World Peace Forum Teach-In 2013

Saturday November 2, at SFU Harbour Centre
555 West Hastings, Vancouver, BC
9am to 5pm

http://www.peaceforumteachin.org for complete information

The theme of this year’s Teach In is “If Capitalism Doesn’t Work, What Will?”

Billions of people without work, millions of people losing their homes, valuable public services cut and cut again, people and our environment discarded as worthless, an economy that doesn’t work for the vast
majority.

Capitalism has brought us all of this. We are told again and again that there is no alternative. But now, more and more, people around the world are searching for alternatives.

This year’s Teach In will look at some of today’s breaking points, at some of the struggles taking place now, and at a few of the alternative ways in which society could be organized.

The day will start with a plenary talk exploring the challenge of how to bring together the various movements resisting the attacks on the working class and the environment into a coherent vehicle for societal transformation.

Next, the first set of workshops will address the challenges that face us in our lives every day ­ some of the aspects of society that don’t work as they should. We will examine the issues of public transportation, pensions, housing and education and look at both why they don’t work and how they could.

The second set of workshops will look at specific current workers’ popular struggles, at both the issues they raise and at how they impact on the vision of a different world: struggles over pipelines and fracking, the misuse and abuse of temporary foreign workers, the court case challenging our public health care system, and workers striking and organizing unions in the quintessential examples of non-union workplaces.

Activists who are involved in these campaigns bring their experience and their vision to the Teach-In.

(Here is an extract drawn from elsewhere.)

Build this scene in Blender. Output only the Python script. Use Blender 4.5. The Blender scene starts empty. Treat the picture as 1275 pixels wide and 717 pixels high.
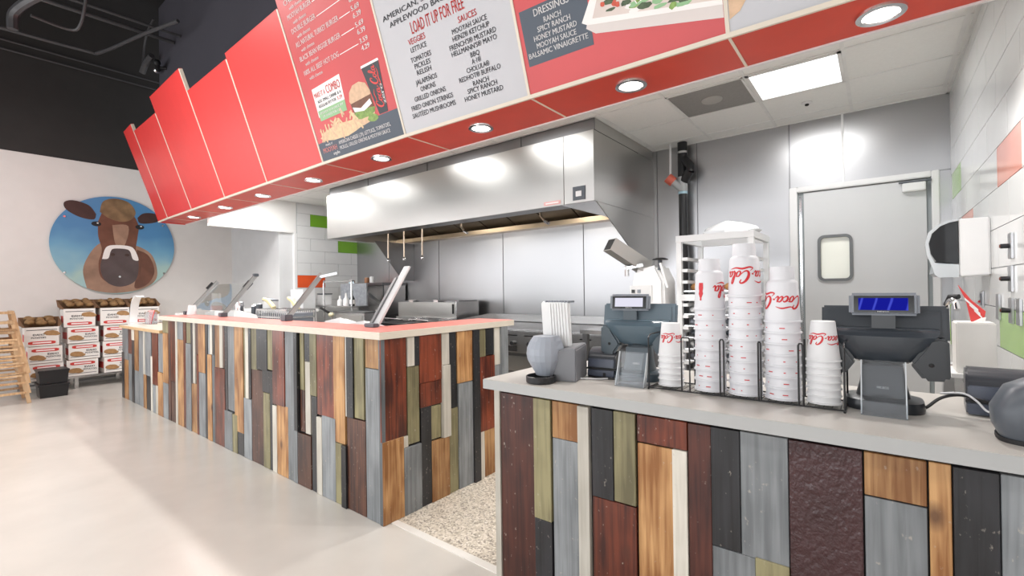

The mid-day plenary session focuses on the mechanics of ‘democracy’. “If we are the 99%, how come they win all the elections?” We are bringing Roger Rashi from Quebec Solidaire- a left party that has been able to elect two members to the National Assembly in a ‘first past the post’ electoral system that makes it hard for small parties to win. He will look at both the experience of building an alternative that includes electoral participation while also acting in ‘the street’ in popular struggles. How do those areas combine? Do they? How do you deal with the notion that ‘if elections could change anything they would be made illegal’? And why are there so many people who don’t vote at all?

The last set of workshops will look specifically at potential places to start when building alternatives to capitalism: workers’ control in cooperatives & councils, municipal socialism, de-growth and the commons, and greens and reds cooperating in Europe. Experiences, both successful and not so successful, that challenge the status quo and present an alternative vision of how society could be organized.

We will end the day with a panel that explores the idea of a new socialist project in the aftermath of twentieth century ‘existing socialism’. Speakers who aspire to build on the socialist legacy while avoiding the errors of the past will share and discuss their thoughts on how to move forward and build a peaceful, just and sustainable world.